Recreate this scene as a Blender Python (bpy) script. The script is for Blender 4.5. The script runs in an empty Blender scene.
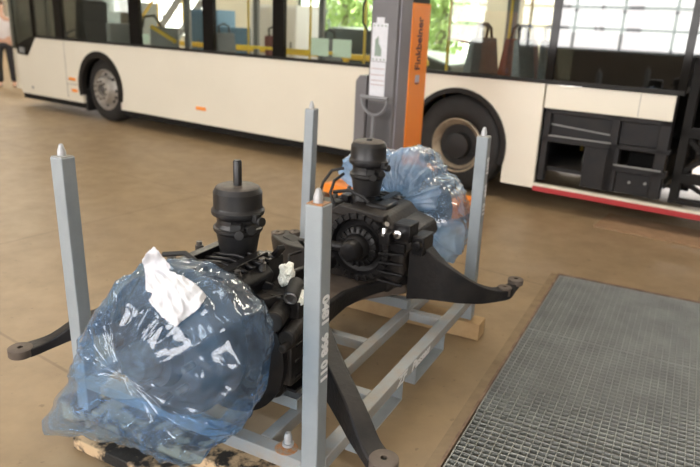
import bpy, bmesh, math, random
from mathutils import Vector, Matrix, noise
from mathutils.bvhtree import BVHTree
PI = math.pi
random.seed(7)
C = bpy.context.scene.collection
sc = bpy.context.scene

# ---------------------------------------------------------------- frames of the place
RACK = Matrix.Translation((-.0876, 1.7836, 0)) @ Matrix.Rotation(-.4724, 4, 'Z')
BUS = Matrix.Translation((1.0787, 6.469, 0)) @ Matrix.Rotation(-.6093, 4, 'Z')
OFF = {}

# ---------------------------------------------------------------- materials
def mat(name, col, rough=.5, metal=0, col2=None, nscale=8, bump=0, bscale=60, detail=6, spread=(.35, .65), coat=0, rvar=0, spec=.5):
    m = bpy.data.materials.new(name); m.use_nodes = True
    nt = m.node_tree; n = nt.nodes; l = nt.links
    b = n['Principled BSDF']
    b.inputs['Base Color'].default_value = (*col, 1); b.inputs['Roughness'].default_value = rough
    b.inputs['Metallic'].default_value = metal; b.inputs['Coat Weight'].default_value = coat
    b.inputs['Specular IOR Level'].default_value = spec
    tc = n.new('ShaderNodeTexCoord')
    if col2 or rvar:
        t = n.new('ShaderNodeTexNoise'); t.inputs['Scale'].default_value = nscale; t.inputs['Detail'].default_value = detail
        t.inputs['Roughness'].default_value = .6
        l.new(tc.outputs['Object'], t.inputs['Vector'])
        r = n.new('ShaderNodeValToRGB'); r.color_ramp.elements[0].position = spread[0]; r.color_ramp.elements[1].position = spread[1]
        l.new(t.outputs['Fac'], r.inputs['Fac'])
        if col2:
            r.color_ramp.elements[0].color = (*col, 1); r.color_ramp.elements[1].color = (*col2, 1)
            l.new(r.outputs['Color'], b.inputs['Base Color'])
        if rvar:
            mr = n.new('ShaderNodeMapRange'); mr.inputs['To Min'].default_value = rough - rvar; mr.inputs['To Max'].default_value = rough + rvar
            l.new(t.outputs['Fac'], mr.inputs['Value']); l.new(mr.outputs['Result'], b.inputs['Roughness'])
    if bump:
        t2 = n.new('ShaderNodeTexNoise'); t2.inputs['Scale'].default_value = bscale; t2.inputs['Detail'].default_value = 4
        l.new(tc.outputs['Object'], t2.inputs['Vector'])
        bp = n.new('ShaderNodeBump'); bp.inputs['Strength'].default_value = bump; bp.inputs['Distance'].default_value = .01
        l.new(t2.outputs['Fac'], bp.inputs['Height']); l.new(bp.outputs['Normal'], b.inputs['Normal'])
    return m

def emis(name, col, s):
    m = bpy.data.materials.new(name); m.use_nodes = True
    n = m.node_tree.nodes; n.clear()
    e = n.new('ShaderNodeEmission'); e.inputs[0].default_value = (*col, 1); e.inputs[1].default_value = s
    o = n.new('ShaderNodeOutputMaterial'); m.node_tree.links.new(e.outputs[0], o.inputs[0])
    return m

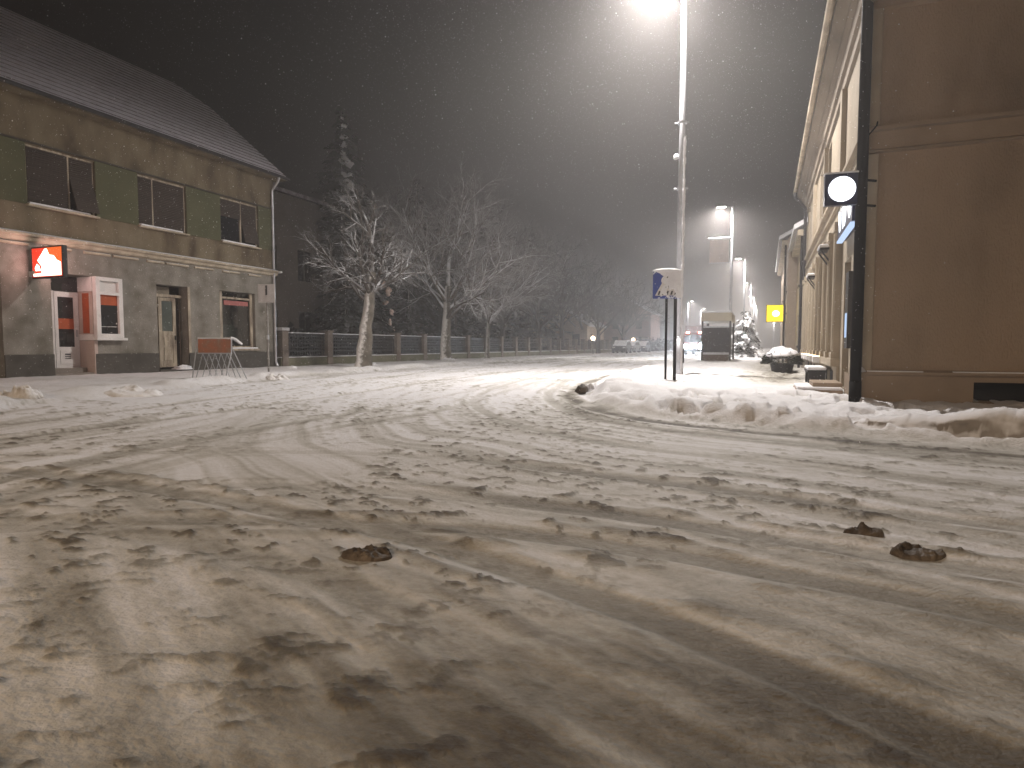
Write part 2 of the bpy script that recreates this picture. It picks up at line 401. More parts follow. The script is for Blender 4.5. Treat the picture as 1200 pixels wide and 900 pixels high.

◆ ◆ ◆

*PROBLEM DESCRIPTION*.
Copy all the entries word for word. Omit any pictures.

*ANSWER TO THIS TASK*.
Recreate this scene as a Blender Python (bpy) script. The script is for Blender 4.5. The script runs in an empty Blender scene.
import bpy, bmesh, math, random
from mathutils import Vector, Matrix, noise
from mathutils.bvhtree import BVHTree
PI = math.pi
random.seed(7)
C = bpy.context.scene.collection
sc = bpy.context.scene

# ---------------------------------------------------------------- frames of the place
RACK = Matrix.Translation((-.0876, 1.7836, 0)) @ Matrix.Rotation(-.4724, 4, 'Z')
BUS = Matrix.Translation((1.0787, 6.469, 0)) @ Matrix.Rotation(-.6093, 4, 'Z')
OFF = {}

# ---------------------------------------------------------------- materials
def mat(name, col, rough=.5, metal=0, col2=None, nscale=8, bump=0, bscale=60, detail=6, spread=(.35, .65), coat=0, rvar=0, spec=.5):
    m = bpy.data.materials.new(name); m.use_nodes = True
    nt = m.node_tree; n = nt.nodes; l = nt.links
    b = n['Principled BSDF']
    b.inputs['Base Color'].default_value = (*col, 1); b.inputs['Roughness'].default_value = rough
    b.inputs['Metallic'].default_value = metal; b.inputs['Coat Weight'].default_value = coat
    b.inputs['Specular IOR Level'].default_value = spec
    tc = n.new('ShaderNodeTexCoord')
    if col2 or rvar:
        t = n.new('ShaderNodeTexNoise'); t.inputs['Scale'].default_value = nscale; t.inputs['Detail'].default_value = detail
        t.inputs['Roughness'].default_value = .6
        l.new(tc.outputs['Object'], t.inputs['Vector'])
        r = n.new('ShaderNodeValToRGB'); r.color_ramp.elements[0].position = spread[0]; r.color_ramp.elements[1].position = spread[1]
        l.new(t.outputs['Fac'], r.inputs['Fac'])
        if col2:
            r.color_ramp.elements[0].color = (*col, 1); r.color_ramp.elements[1].color = (*col2, 1)
            l.new(r.outputs['Color'], b.inputs['Base Color'])
        if rvar:
            mr = n.new('ShaderNodeMapRange'); mr.inputs['To Min'].default_value = rough - rvar; mr.inputs['To Max'].default_value = rough + rvar
            l.new(t.outputs['Fac'], mr.inputs['Value']); l.new(mr.outputs['Result'], b.inputs['Roughness'])
    if bump:
        t2 = n.new('ShaderNodeTexNoise'); t2.inputs['Scale'].default_value = bscale; t2.inputs['Detail'].default_value = 4
        l.new(tc.outputs['Object'], t2.inputs['Vector'])
        bp = n.new('ShaderNodeBump'); bp.inputs['Strength'].default_value = bump; bp.inputs['Distance'].default_value = .01
        l.new(t2.outputs['Fac'], bp.inputs['Height']); l.new(bp.outputs['Normal'], b.inputs['Normal'])
    return m

def emis(name, col, s):
    m = bpy.data.materials.new(name); m.use_nodes = True
    n = m.node_tree.nodes; n.clear()
    e = n.new('ShaderNodeEmission'); e.inputs[0].default_value = (*col, 1); e.inputs[1].default_value = s
    o = n.new('ShaderNodeOutputMaterial'); m.node_tree.links.new(e.outputs[0], o.inputs[0])
    return m

Write part 2 of the bpy script that recreates this picture. It picks up at line 401. More parts follow. The script is for Blender 4.5. Treat the picture as 1200 pixels wide and 900 pixels high.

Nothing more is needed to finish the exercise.